How to Install Wall Cabinets in a Garage

Wall cabinets turn a garage from a sprawling junk heap into a place where you can actually find your tools. They're also cheaper than building shelving from scratch and a lot faster to install than you'd think—the real work is getting them level and anchored into something solid enough to hold the weight. Once you've got the studs marked and a ledger board installed, hanging the cabinets themselves takes maybe an afternoon. Done right, they'll hold hundreds of pounds of stored goods without budging.

  1. Find Every Stud First. Use a stud finder to locate every stud in the wall where you're installing cabinets. Mark each stud with a vertical pencil line at eye level, then mark again at the height where the top of your cabinets will sit. Drive a finish nail at the top mark to confirm the stud location—hit solid wood, not drywall. Take a photo of the marked studs; you'll need those locations when you hang.
  2. Build a Level Ledger. Decide where the bottom of your cabinets should sit—usually 54 to 60 inches from the floor for garage cabinets. Snap a chalk line at that height all the way across the wall. Cut a 2x4 ledger board to span your cabinet width and screw it into every stud you'll be covering with cabinets using 3-inch wood screws. Use a 4-foot level to make sure it's dead level before you drive all the screws home. The ledger board carries half the cabinet weight during installation.
  3. Prep Cabinets Before Hanging. If your cabinets ship flat-pack, assemble the first one according to instructions—usually just screwing the sides to the top and bottom. Don't attach doors or shelves yet. Find the top rails inside the cabinet (the horizontal 2x4 equivalent that the mounting system uses) and locate the pre-drilled mounting holes. These holes should line up with studs. Measure from the left edge of the cabinet to each mounting hole and write those measurements down; you'll use them to drill pilot holes in the studs.
  4. Hang the First Cabinet. Transfer your mounting hole measurements to the studs you marked earlier. Drill 3/16-inch pilot holes at those locations, positioned about 1.5 inches below the chalk line (so the mounting hardware sits on the ledger). Have a helper support the first cabinet on the ledger board. Drive 5/16-inch lag bolts with washers through the cabinet mounting holes into the pilot holes, snugging them tight with a socket wrench but not over-tightening. Use a 2-foot level across the top of the cabinet to verify it's level before moving to the next one.
  5. Connect All Cabinets. Position the next cabinet next to the first, again using the ledger board for support. Hang it the same way with lag bolts into studs. Once both are secure, bolt them together using the cabinet manufacturer's connector bolts—usually 5/16-inch bolts that run through pre-drilled holes in the vertical sides where the cabinets meet. Tighten these connectors snugly. Repeat this process for each additional cabinet, always working left to right and verifying level as you go.
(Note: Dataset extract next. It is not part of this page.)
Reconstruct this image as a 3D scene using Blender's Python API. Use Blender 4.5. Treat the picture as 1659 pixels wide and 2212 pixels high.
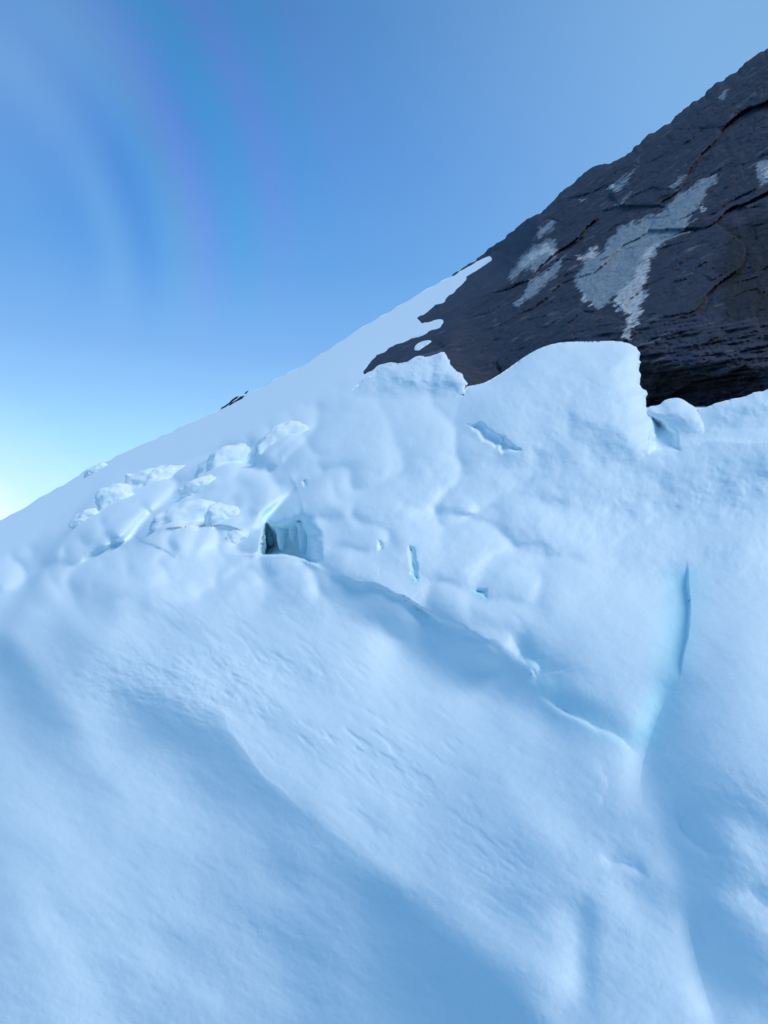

  6. Shim for Perfect Fit. Once all cabinets are hung, check the gap between the wall and the back of the cabinets. If you see light between them, slide tapered shims into any gaps and tap them in until the cabinet back sits flat against the wall. Once you're happy with the fit, drive additional 3-inch wood screws through the ledger board into the studs between the cabinet mounting bolts. These extra fasteners take the weight off the lag bolts during the life of the installation.
  7. Hang Doors Last. Attach shelves and adjustable shelf pins according to the cabinet manual. Then hang the cabinet doors, adjusting them so they close smoothly and sit flush with the cabinet frame—most cabinets have screws behind the hinges that let you fine-tune alignment. Install handles or knobs last. Step back and check that all doors are parallel, centered, and opening without binding.
  8. Seal and Paint. Once the cabinets are hanging, seal the gap between the ledger board and wall with paintable caulk. This keeps dust and rodents out of the gap. Sand any rough spots on the ledger board and paint it to match the cabinet color or your garage wall. Paint the shims too if they're visible. A quick pass with a brush or spray takes 30 minutes and makes the whole job look finished.